Nestor and the Pylians invaded Elis in return, and brought off an immense booty. The Elians then took arms and besieged Thryoessa (in the Catalogue Thryon), the border city of Pylos, at the ford of the Alpheus. Minerva brought the tidings to Pylos. The Pylian forces spent one night on the boundary river Minyeius, and marched to the Alpheus, beside which they spent a second night.

3. In the morning the battle was fought: the Epeans were defeated, and driven all the way to Bouprasium and the Olenian rock, upon the sea shore, in the western part of what was afterwards Achæa. There Pallas turned them back. The Pylians, who returned home, are called Achæans[836].

The case of Augeias.

Nestor in the first fight had slain a warrior named Μούλιος. He was the son-in-law of Augeias, married to his eldest daughter Agamede, who was profoundly skilled in drugs (v. 741);

ἣ τόσα φάρμακα ᾔδη, ὅσα τρέφει εὐρεῖα χθών.

K. O. Müller (Orchomenus, p. 355) infers from the Catalogue, that Augeias was lord only of a fourth part of Elis. But this assumption seems quite gratuitous in connection with the passage in the Catalogue, and utterly in contradiction to the tenour of the history of the Pylian raid in B. xi. On the contrary, I infer with considerable confidence, from the acephalous state of the Elian division of the army, in which it differs from the other divisions, that there had been a revolution in that state since the time of Augeias; and if so, then indirectly the Catalogue confirms the Elian monarchy described in the Eleventh Book.

Thus then we find this ἄναξ ἀνδρῶν, Augeias, lord of Elis two generations before the Trojan war. He is neighbour to Achæans, whom we have already traced in Hellas: and he appears to have belonged to the same national origin with them, because they sent their chariots to run races at his games. Again, the fact of his holding these games at all, and at a place which subsequently contended for and obtained the superintendence of the great national assemblages celebrated at Olympia, testifies to his known connection with the cradle of the race whose custom it was to celebrate them; because these festivities had a religious and national character, and as such could not but have depended very greatly upon traditionary title. This race we have previously found to be the Hellenic race.

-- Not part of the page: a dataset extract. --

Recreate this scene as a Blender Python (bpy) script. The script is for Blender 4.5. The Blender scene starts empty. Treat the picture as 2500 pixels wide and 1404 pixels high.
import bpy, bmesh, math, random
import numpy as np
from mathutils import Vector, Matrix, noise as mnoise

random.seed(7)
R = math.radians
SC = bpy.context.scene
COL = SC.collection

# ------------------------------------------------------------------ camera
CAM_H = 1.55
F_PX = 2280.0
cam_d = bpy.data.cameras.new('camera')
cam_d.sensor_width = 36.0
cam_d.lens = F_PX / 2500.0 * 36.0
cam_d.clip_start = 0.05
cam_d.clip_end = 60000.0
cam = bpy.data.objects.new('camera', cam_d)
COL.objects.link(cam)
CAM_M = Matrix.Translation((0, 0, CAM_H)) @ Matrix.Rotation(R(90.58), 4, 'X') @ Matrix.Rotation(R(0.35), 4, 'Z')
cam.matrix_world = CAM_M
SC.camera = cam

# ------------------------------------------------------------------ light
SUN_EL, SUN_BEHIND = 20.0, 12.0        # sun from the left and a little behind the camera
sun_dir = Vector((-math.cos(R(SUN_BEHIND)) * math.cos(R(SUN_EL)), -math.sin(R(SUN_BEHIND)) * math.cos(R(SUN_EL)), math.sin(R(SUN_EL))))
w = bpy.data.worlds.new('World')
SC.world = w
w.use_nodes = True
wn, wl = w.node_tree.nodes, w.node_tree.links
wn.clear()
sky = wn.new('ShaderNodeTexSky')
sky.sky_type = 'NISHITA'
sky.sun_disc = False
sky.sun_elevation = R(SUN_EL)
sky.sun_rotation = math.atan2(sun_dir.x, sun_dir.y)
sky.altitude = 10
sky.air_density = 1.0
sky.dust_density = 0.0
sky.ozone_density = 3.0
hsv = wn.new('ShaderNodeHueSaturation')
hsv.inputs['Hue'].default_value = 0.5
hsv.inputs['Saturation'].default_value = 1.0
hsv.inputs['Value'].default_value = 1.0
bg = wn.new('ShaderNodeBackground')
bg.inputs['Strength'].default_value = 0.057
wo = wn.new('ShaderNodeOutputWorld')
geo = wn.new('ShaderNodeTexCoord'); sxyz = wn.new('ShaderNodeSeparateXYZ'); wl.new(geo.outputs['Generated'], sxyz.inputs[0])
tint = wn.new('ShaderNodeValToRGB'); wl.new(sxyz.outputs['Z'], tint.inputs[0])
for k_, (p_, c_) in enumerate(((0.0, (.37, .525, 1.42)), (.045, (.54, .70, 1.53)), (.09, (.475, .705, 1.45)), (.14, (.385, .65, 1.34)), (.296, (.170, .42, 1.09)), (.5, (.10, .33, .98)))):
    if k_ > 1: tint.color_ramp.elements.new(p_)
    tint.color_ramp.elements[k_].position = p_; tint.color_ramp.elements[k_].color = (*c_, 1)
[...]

Notes of connection between Elis and the North.

We may however find other indications of the descent of Augeias from a ruling Hellenic family, in local and personal notices which connect Elis, his own territory, with the north, and with Thessaly in particular.

For example: it was at the Alpheus in Elis that Thamyris suffered his calamity: and he was coming at the time from Œchalia[837], in the valley of the Upper Peneus, a part of the Homeric Thessaly or Hellas proper. (Il. ii. 730.)